Righteous rant, that.
Am debating whether I have the nerve to start voting Socialist. Probably not, on a do-the-least-harm basis.
First of all, call the guy in the White House (and/or his predecessors) whatever you want, but I for one prefer to call him "President Obama" because I am a huge proponent of showing POTUS the respect deserved of the office whether or not you like him or agree with him. Anyways . . .
When someone like PRESIDENT Obama comes into office having made all of the statements he made before his election only to do the things he's done after his election, I think it's reasonable to conclude that one or some of the following occurred:
1) He was lying and he didn't mean it
2) Power corrupts and once he got into office, he decided to take advantage of the situation
3) He's not a great manager/leader and isn't aware of what's going on underneath him by those who work for him
4) Some of this stuff, while disturbing, may actually be necessary to maintain a free republic in the 21st century. (or to paraphrase Jack Nicholson in A Few Good Men, "You want me digging into that personal information -- you NEED me digging into that personal information.")
I think it is some combination of #'s 2, 3, 4 -- and mostly 3 and 4.
I don't want my constitutional rights infringed upon, but I'd also like to be alive to be able to exercise them.

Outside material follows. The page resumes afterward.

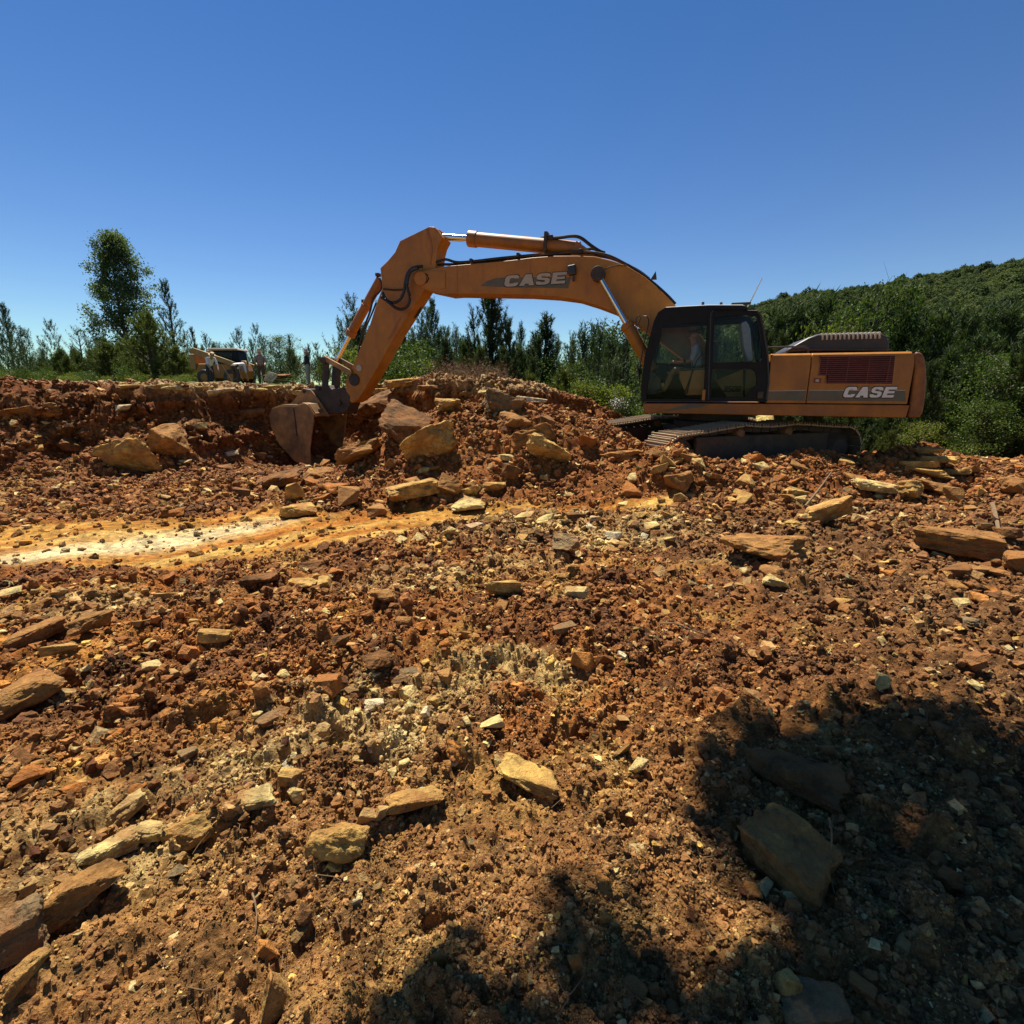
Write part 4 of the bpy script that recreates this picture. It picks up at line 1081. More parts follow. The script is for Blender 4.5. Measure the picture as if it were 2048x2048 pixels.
plant(BROAD[0], 1240, 645, 26, 'leafy tree rising behind the boom cylinder', name='leafy_tree', wide=1.0)
plant(PINES[2], 1215, 730, 15.5, 'silvery feathery young pine just ahead of the cab', wide=1.0)
plant(BUSHY[1], 1130, 760, 17.5, 'low spiky young pine at the right end of the mound crest', wide=1.2)
plant(BUSHY[1], 1060, 765, 18, 'low spiky young pine behind the middle of the mound crest', wide=1.1)
YK = 1.08
# --- right, beyond the excavator
plant(BROAD[1], 1745, 562, 22, 'sunlit leafy tree rising behind the black engine cover', name='leafy_tree', wide=.62)
plant(BROAD[2], 1672, 640, 21, 'yellow-green leafy tree beside the cab rear, above the hood', name='leafy_tree', wide=.5)
plant(BROAD[1], 2016, 700, 15, 'bright leafy tree at the right edge of the photo', name='leafy_tree', wide=.85)
plant(BROAD[0], 1975, 800, 14.5, 'lower leafy tree against the right edge tree', name='leafy_tree', wide=.9)
plant(BROAD[2], 1850, 842, 14, 'low pale-leaved bush just right of the counterweight', 'bush', name='leafy_bush', wide=1.0)
plant(BUSHY[0], 1785, 868, 13.3, 'bushy young pine behind the rear end of the track', wide=.9)
for k, px, py, Y, wd in [(1, 1800, 640, 22, 1.1), (3, 1835, 628, 24, 1.1), (0, 1872, 655, 20, 1.1), (1, 1905, 640, 23, 1.1), (3, 1940, 650, 21, 1.1), (2, 1960, 690, 17.5, 1.1), (0, 1985, 640, 26, 1.1),
                          (1, 2030, 640, 24, 1.1), (3, 1890, 720, 17, 1.1), (1, 1925, 745, 16, 1.0), (1, 1640, 620, 26, 1.1), (0, 1590, 640, 25, 1.1), (3, 1560, 650, 24, 1.1), (1, 1700, 660, 24, 1.1), (2, 1855, 780, 16, 1.0)]:
    plant(DENSE[k % 2], px, py, Y, 'dark pine in the shaded stand to the right of the counterweight' if px > 1780 else 'dark pine partly hidden behind the engine hood', group='pines right of the counterweight' if px > 1780 else 'pines behind the hood', wide=wd)
for k, px, py, Y in [(0, 1450, 690, 21), (1, 1500, 680, 22), (1, 1400, 680, 22), (3, 1350, 690, 20), (2, 1310, 700, 18), (2, 1640, 845, 17), (0, 1580, 842, 18), (3, 1690, 842, 16), (1, 1735, 835, 16.5)]:
    plant(DENSE[k % 2], px, py, Y, 'pine seen through the cab windows' if px < 1520 else 'pine seen in the gap under the counterweight', group='pines seen through the cab' if px < 1520 else 'pines seen below the counterweight', wide=1.15)
name_rows()
# flowering bush by the far track
fb = plant(SHRUB[0], 1238, 815, 14.2, 'small bush covered in white flowers beside the far track', 'bush', name='flowering_bush', wide=.75)
rg = np.random.default_rng(5)
C = rg.normal(size=(420, 3)) * np.array([.40, .40, .32]) + np.array([0, 0, 1.15]); V, F = leaves(C, .085, rg, .8, .9)
fo = bpy.data.objects.new('flowers', np_mesh('flowers', V, F, M['flower'])); link(fo, fb); fo['kind'] = 'stuff'

# ------------------------------------------------------------------ instanced stuff (uncountable)
def instancer(name, pts, scl, rot, idx, protos, tint=None, label=None):
    col = bpy.data.collections.new(name + '_kinds')
    for k, me in enumerate(protos):
        o = bpy.data.objects.new(name + '_kind', me); o.name = '%s_kind_%02d' % (name, k); col.objects.link(o)
    me = bpy.data.meshes.new(name); me.vertices.add(len(pts)); me.vertices.foreach_set('co', np.asarray(pts, np.float32).ravel())
    a = me.attributes.new('scl', 'FLOAT_VECTOR', 'POINT'); a.data.foreach_set('vector', np.asarray(scl, np.float32).ravel())
    a = me.attributes.new('rot', 'FLOAT_VECTOR', 'POINT'); a.data.foreach_set('vector', np.asarray(rot, np.float32).ravel())
    a = me.attributes.new('pick', 'INT', 'POINT'); a.data.foreach_set('value', np.asarray(idx, np.int32))
    if tint is not None:
        a = me.attributes.new('tint', 'FLOAT_COLOR', 'POINT'); a.data.foreach_set('color', np.concatenate([tint, np.ones((len(tint), 1))], 1).astype(np.float32).ravel())
    o = link(bpy.data.objects.new(name, me)); tag(o, label=label, kind='stuff')
    ng = bpy.data.node_groups.new(name + '_scatter', 'GeometryNodeTree')
    ng.interface.new_socket('Geometry', in_out='INPUT', socket_type='NodeSocketGeometry'); ng.interface.new_socket('Geometry', in_out='OUTPUT', socket_type='NodeSocketGeometry')
    gi = ng.nodes.new('NodeGroupInput'); go = ng.nodes.new('NodeGroupOutput'); ip = ng.nodes.new('GeometryNodeInstanceOnPoints')
    ci = ng.nodes.new('GeometryNodeCollectionInfo'); ci.inputs['Collection'].default_value = col; ci.inputs['Separate Children'].default_value = True; ci.inputs['Reset Children'].default_value = True
    def attr(nm, ty):
        n_ = ng.nodes.new('GeometryNodeInputNamedAttribute'); n_.data_type = ty; n_.inputs['Name'].default_value = nm; return n_.outputs['Attribute']
    e2r = ng.nodes.new('FunctionNodeEulerToRotation'); ng.links.new(attr('rot', 'FLOAT_VECTOR'), e2r.inputs[0])
    ip.inputs['Pick Instance'].default_value = True
    ng.links.new(gi.outputs[0], ip.inputs['Points']); ng.links.new(ci.outputs[0], ip.inputs['Instance']); ng.links.new(attr('pick', 'INT'), ip.inputs['Instance Index'])
    ng.links.new(e2r.outputs[0], ip.inputs['Rotation']); ng.links.new(attr('scl', 'FLOAT_VECTOR'), ip.inputs['Scale']); ng.links.new(ip.outputs[0], go.inputs[0])
    md = o.modifiers.new('scatter', 'NODES'); md.node_group = ng
    return o

def canopy_mesh(seed):
    """a far tree crown: a dark core wrapped in leaf clumps"""
    rg = np.random.default_rng(seed)
    cs = rg.normal(size=(14, 3)); cs[:, 2] = np.abs(cs[:, 2])*.9 - .1; cs /= np.linalg.norm(cs, axis=1)[:, None]
    n = 1500; d = rg.normal(size=(n, 3)); d[:, 2] = np.where(d[:, 2] < -.3, -d[:, 2], d[:, 2]); d /= np.linalg.norm(d, axis=1)[:, None]
    q = ((d[:, None, :] - cs[None])**2).sum(2).min(1); f = (.66 + .40*np.exp(-q*4.5) + rg.normal(size=n)*.05)[:, None]
    C = d*f*np.array([1, 1, 1.1]); nrm = d + rg.normal(size=(n, 3))*.45; nrm /= np.linalg.norm(nrm, axis=1)[:, None]
    a = np.cross(nrm, rg.normal(size=(n, 3))); a /= np.linalg.norm(a, axis=1)[:, None]; b = np.cross(nrm, a); s = rg.uniform(.05, .12, n)[:, None]
    V = np.stack([C + a*s, C + b*s*.7, C - a*s, C - b*s*.7], 1).reshape(-1, 3); F = np.arange(n*4).reshape(-1, 4)
    return np_mesh('canopy', V, F, M['canopy'])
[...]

Figuring out the right balance going forward is only gonna get harder. First Amendment, Second Amendment, Fourth Amendment, you name them -- each has a slope which we needs to be traversed, and rather than argue about how slippery the slope is, we need to figure out what the right pair of shoes are so we can both avoid slipping down the slope AND find a way to climb up it.
Oh, and if I weren't in a contrary enough mood, let me poke and prod a little more . . .
If the 2000 election were rightfully Mr. Gore's, then he would have been President -- but he wasn't. Because the system worked. We have an electoral college, one of the states had irregularities which were managed by that state's executive branch, we have courts which oversee the executive, and they made the call that they made. The system may not have worked the way some wanted it to, but it worked.
Bitching about the 2000 election and Bush v. Gore being unfair and wrong 13 years after the fact is just as ludicrous as people bitching about Roe v. Wade being unfair and wrong. It's decided law. It's history. Get over it already, and move on.
I mean, I think USC football program got royally screwed by the NCAA, but I stopped talking about it long ago. Really. . . .
Re Roe v. Wade, there are continuing efforts to effectively overturn it, by narrowing abortion access on a state-by-state basis. Political activism, in other words, no matter how one feels about abortion, continues, on both sides of the issue.
Re Bush V. Gore, well, the Florida election was problematic in a number of ways, from the easily-misinterpreted ballots to the inconsistent recount owing to inconsistent county-by-county standards, to things like demonstrations against the recount. After it was all over, a media coalition examined the ballots, applied a consistent standard, and concluded that Gore won.
One need only consider the actions Gore might or might not have taken on issues such as 9/11, national security, wars, and climate change to see how important that election was.